If a person has their guard up, you need to move slowly with them. Do not introduce a ton of ambiguity.
After I shared a warm moment with this girl, the next time I saw her, she kind of noticed I felt attraction, but was trying to hide it.
From what I could retrospectively tell, she seemed to be trying to "test" if I was attracted and confirm it to herself. She did something flirty, then immediately walked away quick. This introduced a lot of ambiguity into the dynamic, and there was increasingly charged moments afterward which were also full of ambiguity and it was impossible to tell on either side what was going on.
The net result is that the air never really got cleared and my interpretation of what happened left me feeling like the person played with my feelings, so I eventually just iced them out completely. I erased them, even refusing to look at them, because I was deeply offended. I didn't get a chance to speak to them because I saw them at their job later, but wasn't going to talk about it while they worked.

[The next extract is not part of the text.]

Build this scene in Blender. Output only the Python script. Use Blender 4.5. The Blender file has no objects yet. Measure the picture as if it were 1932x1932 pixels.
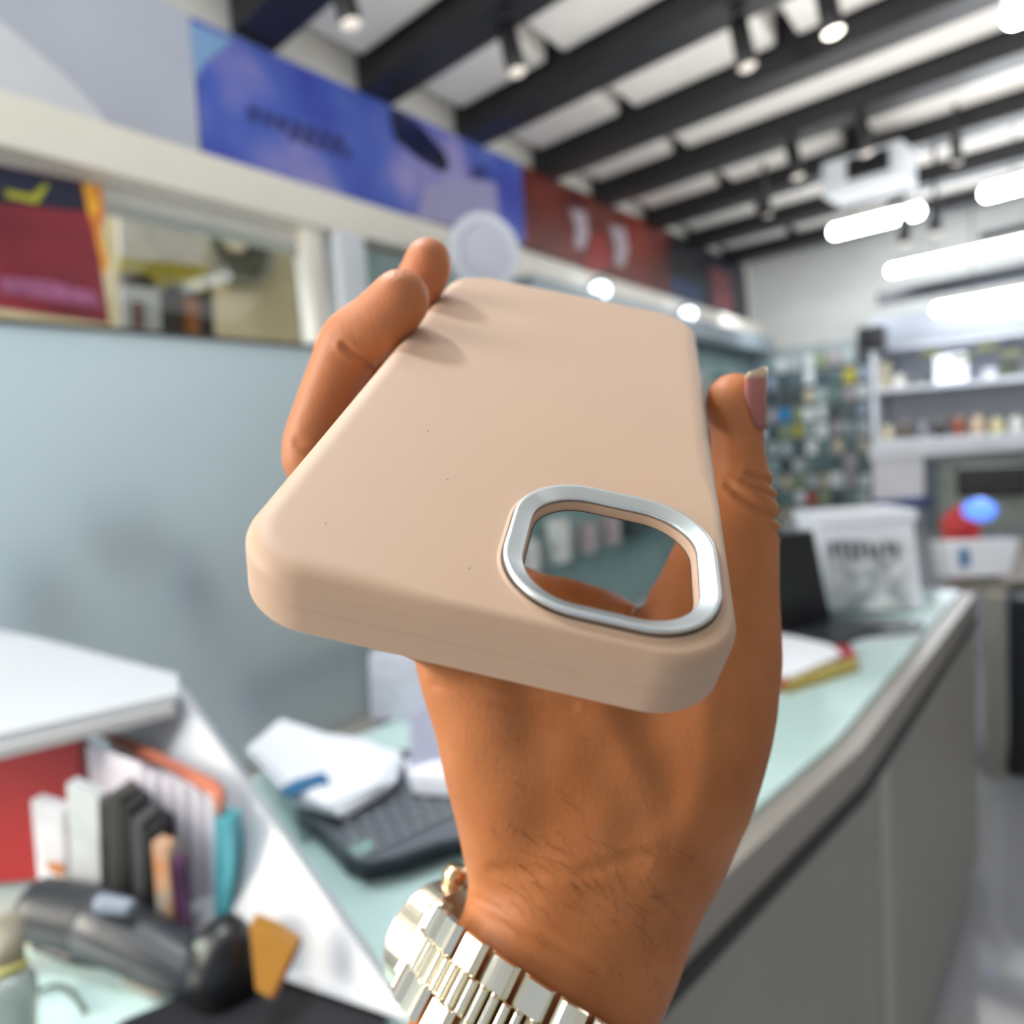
import bpy, bmesh, math, random
import numpy as np
from mathutils import Vector, Matrix
from mathutils.bvhtree import BVHTree
random.seed(7); np.random.seed(7)
sc = bpy.context.scene
COL = sc.collection

# ------------------------------------------------------------------ camera
FPX, CC, CH = 1350.0, 966.0, 1.35
yaw, pitch, roll = math.radians(35.9), math.radians(-5.5), math.radians(4.0)
F = Vector((-math.sin(yaw)*math.cos(pitch), math.cos(yaw)*math.cos(pitch), math.sin(pitch)))
R0 = Vector((math.cos(yaw), math.sin(yaw), 0)); U0 = R0.cross(F)
R = R0*math.cos(roll) - U0*math.sin(roll); U = U0*math.cos(roll) + R0*math.sin(roll)
P0 = Vector((0, 0, CH))
cam = bpy.data.cameras.new('camera'); co = bpy.data.objects.new('camera', cam); COL.objects.link(co)
co.matrix_world = Matrix(((R.x, U.x, -F.x, P0.x), (R.y, U.y, -F.y, P0.y), (R.z, U.z, -F.z, P0.z), (0, 0, 0, 1)))
cam.sensor_width = 36; cam.lens = 36*FPX/1932; cam.clip_start = 0.01; cam.clip_end = 60
cam.dof.use_dof = True; cam.dof.focus_distance = 0.134; cam.dof.aperture_fstop = 9.5
sc.camera = co

# ------------------------------------------------------------------ world, lights, exposure
sc.view_settings.view_transform = 'Standard'; sc.view_settings.look = 'None'
sc.view_settings.exposure = 0.0; sc.view_settings.gamma = 1.0; sc.view_settings.use_curve_mapping = False
w = bpy.data.worlds.new('world'); sc.world = w; w.use_nodes = True
w.node_tree.nodes['Background'].inputs[0].default_value = (0.78, 0.88, 1.0, 1)
w.node_tree.nodes['Background'].inputs[1].default_value = 0.6
def area(name, loc, target, sx, sy, power, col):
    l = bpy.data.lights.new(name, 'AREA'); l.shape = 'RECTANGLE'; l.size = sx; l.size_y = sy
    l.energy = power; l.color = col
    o = bpy.data.objects.new(name, l); COL.objects.link(o); o.location = loc
    o.rotation_euler = (Vector(target)-Vector(loc)).to_track_quat('-Z', 'Y').to_euler()
    return o
CASEP = P0 + F*0.16
def camvec(x, y, z): return R*x + U*y + F*z        # right, up, forward
area('ceiling_light_ahead', P0 + camvec(-0.58, 1.09, 0.40), CASEP, 0.12, 0.12, 11.5, (0.86, 0.94, 1.0))
area('ceiling_light_left', P0 + camvec(-1.15, 1.0, -0.25), CASEP, 0.6, 0.5, 3, (1.0, 0.95, 0.88))
area('bounce_fill', (0.4, 3.0, 1.95), (0.4, 3.001, 2.9), 3.2, 5.0, 72, (1.0, 0.98, 0.95))  # added soft upward fill, standing in for floor and tube bounce
area('shopfront_daylight', (-1.6, -1.3, 1.7), CASEP, 1.0, 1.0, 58, (1.0, 0.92, 0.80))
area('street_daylight', (-2.9, 0.3, 3.3), (-2.1, 0.7, 1.2), 1.6, 1.0, 95, (0.95, 0.98, 1.0))
area('ceiling_light_mid', (1.2, 3.2, 2.68), (0.0, 3.6, 0), 1.6, 0.5, 14, (0.97, 0.98, 1.0))

# ------------------------------------------------------------------ helpers
def ray(x, y): return F + R*((x-CC)/FPX) - U*((y-CC)/FPX)
def V(x, y, d): return P0 + ray(x, y)*d
def onz(x, y, z): d = ray(x, y); return P0 + d*((z-CH)/d.z)
def onx(x, y, X): d = ray(x, y); return P0 + d*(X/d.x)
def ony(x, y, Y): d = ray(x, y); return P0 + d*(Y/d.y)
def lin(c):
    if isinstance(c, str): c = [int(c[i:i+2], 16)/255 for i in (0, 2, 4)]
    return tuple((v/12.92 if v <= .04045 else ((v+.055)/1.055)**2.4) for v in c) + (1,)
MATS = {}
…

I had to study what happened with AI models to get a deeper understanding and it seemed like the indicators pointed to this person wanting connection but being scared to drop their guard and pursue it, so they tried a lot of indirect things. The indirect things made the situation very confusing.
This is not good. If you notice a person sort of has their emotional guard up, you need to move slowly with them and signal safety. The way that you signal safety to a person like this is to talk to them directly and slowly, not giving emotional whiplash by trying to dance around them.
Some people like to use plausible deniability to shield themselves from rejection, but overusing this is not a good idea because others start questioning their own sanity or gaslighting themselves until they shut down.